Though in political circles Sitaram Yechury was known as a flexible politician who can stitch impossible alliances for a common cause, within the CPI(M), he was always seen as someone who adhered to the Marxist-Leninist principles of the organisation and its politics. Well-versed in political economy as a student of economics, he chose issues based on economy, livelihood and social realities to make sure that his and his party’s voices were heard in the public sphere even when the electoral performance of the party was abysmal.
Starting his political life in the Students Federation of India, the students wing of the CPI(M), he became the national president of the organisation and was later invited to the Central Committee of the party in 1984 and was made a member of it in the 12th Party Congress in Kolkata in 1985.
An anti-imperialist to the core, Mr. Yechury had political beliefs influenced by Marxist doyens such as P Sundaraiah, M. Basavapunnaiah and E.M.S. Namboodiripad, who were also leaders of anti-colonial and anti-imperialist movements in the country. Mr. Yechury always scoffed at any external influences in national politics, which he termed as NGO-isation of politics. As an MP, he argued that corporate houses and NGOs must be brought within the ambit of the Lokpal. He believed that much of the NGO-sponsored anti-globalisation movements “can be compared to the safety valve in the pressure cooker”. “The CPI(M) has consistently been against imperialist backed foreign-funded NGOs and the associated motives of such NGOs in advancing imperialist agendas on the one hand and in seeking to disrupt the growing democratic progressive mass movements on the other. This struggle against the NGOisation of the mass protest movements is a continuous struggle that the CPI(M) is engaged in,” he said in the World Social Forum in 2004.

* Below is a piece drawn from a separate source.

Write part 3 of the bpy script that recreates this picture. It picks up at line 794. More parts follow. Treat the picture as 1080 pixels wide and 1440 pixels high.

Similarly, he saw imperialist links in identity politics too. He was also an ardent critic of identity-based political groupings. “While appealing only to the caste consciousness and ignoring, if not evading, the basic issue of the struggle against the existing agrarian order, these leaders once again are appealing for a change in the superstructure without affecting the base. In doing so, they treat this growing consciousness amongst the Dalits and the backward caste as separate compartments, as vote banks, for their political fortunes rather than addressing themselves for a genuine solution of the problem,” he said.
He believed that people wanted a positive programme, an alternative programme from the Opposition parties and a mere opposition to the government without a credible alternative agenda would not evoke confidence among people. He invited all democratic forces to express their views about a Left and democratic programme in the political resolution of the CPI(M) two years ago.. He said marginalised sections, Dalits, Adivasis, people with disabilities, LGBTQIA+ and all democratic groups and forces would have their demands and an alternative programme would address their issues and demands and provide a policy direction to the country.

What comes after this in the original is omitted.